Not that he didn’t have a just reason, he approached it wrongly though.

I know several company owners who made the decision to locate their offices other places due to that Fear and doubt.

I don’t think any sane politician intentionally tries to destroy jobs it is their incompetence that does.

They can offer small tax breaks for people who hire etc… If you go and finish reading my cites you will see that is not proven effective.

L. G. Butts, Ph.D did point of one way government can create jobs but that role is as a consumer.

The spending on the cold war was very good to us as a country and did provide us with the interstate system, NASA, Velcro, tang etc…

However that is not a quick process, practical as a fix for a recession, nor was it a jobs program.

The construction of the Interstate Highway System, a federal project initiated by President Dwight Eisenhower at a cost of over $400 billion created millions of jobs and sparked economic activity equal to $6 for every $1 spent on the project.

The Best Investment a Nation Ever Made: A Tribute to the Dwight D. Eisenhower

Please read my response above, this was war spending, not a “jobs” program, I would argue that while it did produce some jobs and was good infrastructure spending it also enabled suburban sprawl and while useful and good for commerce it will be viewed as a net negative in time (mostly due to environmental concerns).

I am not a republican, I will stop adding to this thread as it is drifting from the OP’s intent.

I would like to know what the difference between a federal construction program that creates jobs, and a federal “jobs” program is. Please give some examples of purely “jobs” programs.

Those criticisms are entirely separate from the question of whether the federal government is capable of creating jobs.

A “jobs” program is a program created for the main purpose of “creating jobs”.
The Interstate program was not started to do so, employment was a side effect of the government’s impact as a consumer.
The fact that through consumption the government can create demand is not evidence that they can create jobs at will.

Please list recent examples.

But by signing construcion contracts they are directly creating jobs.

I don’t much care what the intent of the program is, if it creates jobs, it is good thing.

I really think the government has no excuse for not doing large public works projects right now; the yeild on the 10 year T note has dropped to 1.72%! This rate is probably going to be lower than inflation, but people are still buying the bonds because everything else scares the shit out of them… Let me reiterate, US bonds are so in demand right now that people are lending the US Government money even though they will probably lose money on the investment compared to inflation!

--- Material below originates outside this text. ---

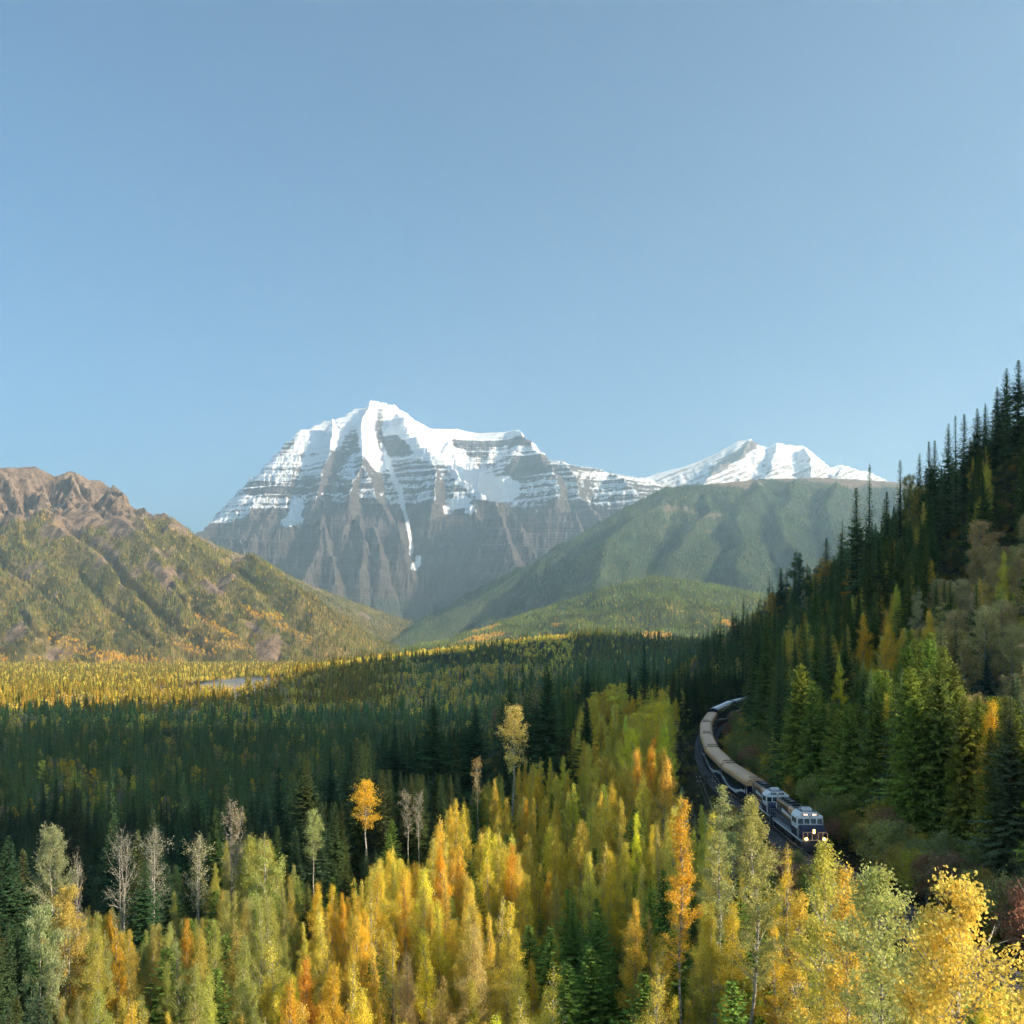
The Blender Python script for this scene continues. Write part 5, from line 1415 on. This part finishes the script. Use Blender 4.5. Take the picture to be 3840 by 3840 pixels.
# ------------------------------------------------------------------ rolling stock
class MB:
    def __init__(s): s.v = []; s.f3 = []; s.f4 = []; s.polys = []
    def poly(s, pts, faces):
        n = len(s.v); s.v += [tuple(map(float, p)) for p in pts]; s.polys += [[n + i for i in f] for f in faces]; return s
    def box(s, x0, x1, y0, y1, z0, z1):
        return s.poly([(x, y, z) for z in (z0, z1) for y in (y0, y1) for x in (x0, x1)], [(0, 2, 3, 1), (4, 5, 7, 6), (0, 1, 5, 4), (2, 6, 7, 3), (0, 4, 6, 2), (1, 3, 7, 5)])
    def prism(s, prof, x0, x1, prof1=None):
        """profile of (y, z) swept from x0 to x1"""
        k = len(prof); p1 = prof1 or prof
        pts = [(x0, y, z) for y, z in prof] + [(x1, y, z) for y, z in p1]
        fs = [tuple(range(k))[::-1], tuple(range(k, 2 * k))] + [(i, (i + 1) % k, k + (i + 1) % k, k + i) for i in range(k)]
        return s.poly(pts, fs)
    def side(s, prof, y0, y1):
        """profile of (x, z) swept from y0 to y1"""
        k = len(prof)
        pts = [(x, y0, z) for x, z in prof] + [(x, y1, z) for x, z in prof]
        fs = [tuple(range(k)), tuple(range(k, 2 * k))[::-1]] + [(i, k + i, k + (i + 1) % k, (i + 1) % k) for i in range(k)]
        return s.poly(pts, fs)
    def cyl(s, c, r, h, ax='z', n=14, r2=None):
        r2 = r if r2 is None else r2; pts = []
        for t, rr_ in ((0, r), (1, r2)):
            for i in range(n):
                a = i * 2 * math.pi / n; u, w = rr_ * math.cos(a), rr_ * math.sin(a)
                pts.append({'z': (c[0] + u, c[1] + w, c[2] + t * h), 'y': (c[0] + u, c[1] + t * h, c[2] + w), 'x': (c[0] + t * h, c[1] + u, c[2] + w)}[ax])
        return s.poly(pts, [tuple(range(n))[::-1], tuple(range(n, 2 * n))] + [(i, (i + 1) % n, n + (i + 1) % n, n + i) for i in range(n)])
    def rod(s, a, b, r=.025, n=5):
        a = np.array(a, float); b = np.array(b, float); d = b - a; L = np.linalg.norm(d); d = d / L
        u = np.cross(d, (0, 0, 1.) if abs(d[2]) < .9 else (1., 0, 0)); u /= np.linalg.norm(u); w = np.cross(d, u)
        pts = [tuple(q + r * (math.cos(i * 6.2832 / n) * u + math.sin(i * 6.2832 / n) * w)) for q in (a, b) for i in range(n)]
        return s.poly(pts, [tuple(range(n))[::-1], tuple(range(n, 2 * n))] + [(i, (i + 1) % n, n + (i + 1) % n, n + i) for i in range(n)])
    def build(s, name, mat, parent=None, bevel=0.0, smooth=False):
        me = bpy.data.meshes.new(name); me.from_pydata(s.v, [], s.polys); me.materials.append(mat)
        import bmesh
        bm = bmesh.new(); bm.from_mesh(me); bmesh.ops.recalc_face_normals(bm, faces=bm.faces)
        if bevel: bmesh.ops.bevel(bm, geom=[e for e in bm.edges], offset=bevel, segments=2, affect='EDGES', clamp_overlap=True)
        bm.to_mesh(me); bm.free()
        if smooth: me.shade_smooth()
        return link(bpy.data.objects.new(name, me), parent)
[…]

The amount we will pay back over the next 10 years in interest plus the return of the principle will probably be smaller than what we get now. I just don’t get it…

I would love it if they were talking about funding infrastructure project or research and science.

That type of debt as you point out is fairly cheap, and when you control inflation you can reduce the costs even more over time. Within reason of course.

Payroll tax holidays and tax incentives do not work those are the type they are talking about now.

They reduce revenue with little evidence of really creating jobs and we need money to ensure we are fully funding entitlement programs.

Entitlement costs rise with inflation (or go even higher) and thus can not be inflated away.

NOTE: I said they should be fully funded, not that they shouldn’t exist.

I think they were in a rush to try and do so by funding “shovel ready” projects but IMHO they should have done a more targeted approach.

Yes, this is why I spend little time here trying to explain anything. It is just amazing.

Isn’t that what hasn’t worked for the last 4 years? How many are working at Solyndra now?

No it isn’t a lack of money, lower interest rates aren’t going to help. As long as the current hostile business climate prevails, so will the sick economy.

Interestingly, Solyndra represents a little over 1% of the otherwise highly successful DoE loans program. So this little snark is basically irrelevant.